The brouhaha between Republican activists in the two states that hold the earlier primary contests continued Friday with Iowa firing back at New Hampshire about which state most reflects the country’s GOP. This time, an Iowa-based consultant wrote on Op-Ed piece published Friday in the New Hampshire Union-Leader.

The rift started when former chairman of the New Hampshire Republican Party
Fergus Cullen questioned the Iowa caucuses’ relevancy to the GOP presidential primary since they’re dominated by social and religious conservatives. Cullen made the remarks in an Op-Ed published in The Des Moines Register.
Graham Gillette, who contributes to a political blog for the Register, said Cullen misses the point.
“Cullen incorrectly sets two conditions that must be met for the early states to remain relevant to the presidential nominating process. He says all candidates must have an equal shot, and the voters of these early states must be broadly representative of the party as a whole.
“The very reason why the parties have a state-by-state nominating process is precisely because no state reflects the national whole.
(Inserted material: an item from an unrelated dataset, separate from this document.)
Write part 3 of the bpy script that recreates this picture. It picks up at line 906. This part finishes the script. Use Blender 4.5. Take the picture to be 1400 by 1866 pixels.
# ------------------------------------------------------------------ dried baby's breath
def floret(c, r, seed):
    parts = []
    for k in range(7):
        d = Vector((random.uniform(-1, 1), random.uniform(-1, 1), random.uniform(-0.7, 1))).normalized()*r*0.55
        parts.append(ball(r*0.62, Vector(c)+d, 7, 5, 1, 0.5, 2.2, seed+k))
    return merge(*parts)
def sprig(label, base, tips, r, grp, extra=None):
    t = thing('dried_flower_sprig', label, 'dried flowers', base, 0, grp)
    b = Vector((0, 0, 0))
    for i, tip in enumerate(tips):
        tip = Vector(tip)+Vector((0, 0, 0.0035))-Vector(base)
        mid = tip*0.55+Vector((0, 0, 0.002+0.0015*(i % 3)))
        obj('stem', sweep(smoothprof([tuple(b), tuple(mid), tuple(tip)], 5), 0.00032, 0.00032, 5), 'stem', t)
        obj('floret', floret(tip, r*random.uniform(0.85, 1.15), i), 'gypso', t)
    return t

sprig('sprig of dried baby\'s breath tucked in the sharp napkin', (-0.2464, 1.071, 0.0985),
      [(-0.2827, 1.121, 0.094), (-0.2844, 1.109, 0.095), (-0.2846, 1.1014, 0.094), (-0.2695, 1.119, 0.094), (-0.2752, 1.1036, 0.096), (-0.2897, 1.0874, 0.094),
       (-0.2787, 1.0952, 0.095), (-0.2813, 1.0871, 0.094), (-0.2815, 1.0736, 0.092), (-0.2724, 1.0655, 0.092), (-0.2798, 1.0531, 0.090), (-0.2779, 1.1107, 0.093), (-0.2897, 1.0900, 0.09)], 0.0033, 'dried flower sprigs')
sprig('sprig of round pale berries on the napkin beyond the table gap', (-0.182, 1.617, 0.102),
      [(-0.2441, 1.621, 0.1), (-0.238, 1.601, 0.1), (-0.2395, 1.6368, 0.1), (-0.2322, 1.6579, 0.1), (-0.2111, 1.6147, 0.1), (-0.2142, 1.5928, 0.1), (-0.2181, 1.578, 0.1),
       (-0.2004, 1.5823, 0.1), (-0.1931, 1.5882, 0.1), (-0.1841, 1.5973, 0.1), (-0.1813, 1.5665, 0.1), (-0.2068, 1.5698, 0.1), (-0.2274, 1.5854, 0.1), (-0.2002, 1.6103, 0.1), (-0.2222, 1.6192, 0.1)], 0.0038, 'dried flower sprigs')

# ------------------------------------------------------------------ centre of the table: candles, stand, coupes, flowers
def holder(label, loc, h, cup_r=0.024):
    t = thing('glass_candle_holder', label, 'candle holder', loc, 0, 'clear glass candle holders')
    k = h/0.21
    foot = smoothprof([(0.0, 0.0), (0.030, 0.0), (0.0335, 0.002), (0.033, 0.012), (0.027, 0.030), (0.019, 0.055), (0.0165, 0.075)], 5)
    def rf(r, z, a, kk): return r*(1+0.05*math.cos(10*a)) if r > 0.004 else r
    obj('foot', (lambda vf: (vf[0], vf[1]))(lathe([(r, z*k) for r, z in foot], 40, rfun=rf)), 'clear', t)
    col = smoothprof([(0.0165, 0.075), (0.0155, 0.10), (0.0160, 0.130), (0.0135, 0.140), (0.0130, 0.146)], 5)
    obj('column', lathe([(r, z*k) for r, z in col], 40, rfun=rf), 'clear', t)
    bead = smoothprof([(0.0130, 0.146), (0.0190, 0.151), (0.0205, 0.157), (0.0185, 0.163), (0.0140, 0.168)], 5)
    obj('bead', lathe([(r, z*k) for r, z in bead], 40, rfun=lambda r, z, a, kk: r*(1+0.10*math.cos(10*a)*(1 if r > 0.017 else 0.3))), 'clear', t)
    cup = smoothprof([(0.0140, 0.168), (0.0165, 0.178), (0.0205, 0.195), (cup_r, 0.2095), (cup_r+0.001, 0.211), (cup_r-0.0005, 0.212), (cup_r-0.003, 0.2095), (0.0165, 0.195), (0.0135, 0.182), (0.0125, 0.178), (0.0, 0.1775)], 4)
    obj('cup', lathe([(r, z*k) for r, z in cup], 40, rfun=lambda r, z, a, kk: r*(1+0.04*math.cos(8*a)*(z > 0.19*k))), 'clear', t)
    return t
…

Iowans have different concerns than do New Hampshirites. New Yorkers’ perspectives differ from those of South Carolinians.”
The states that go first in the deciding the party’s nominee do so to counterbalance the built-in advantages of large states, Cullen said.
“Iowa and New Hampshire don’t go first because their voters mirror Americans as a group. They go first because the personal, hand-to-hand campaign a candidate must run in these states is different than the TV-centric efforts he or she must run to succeed in the large states.”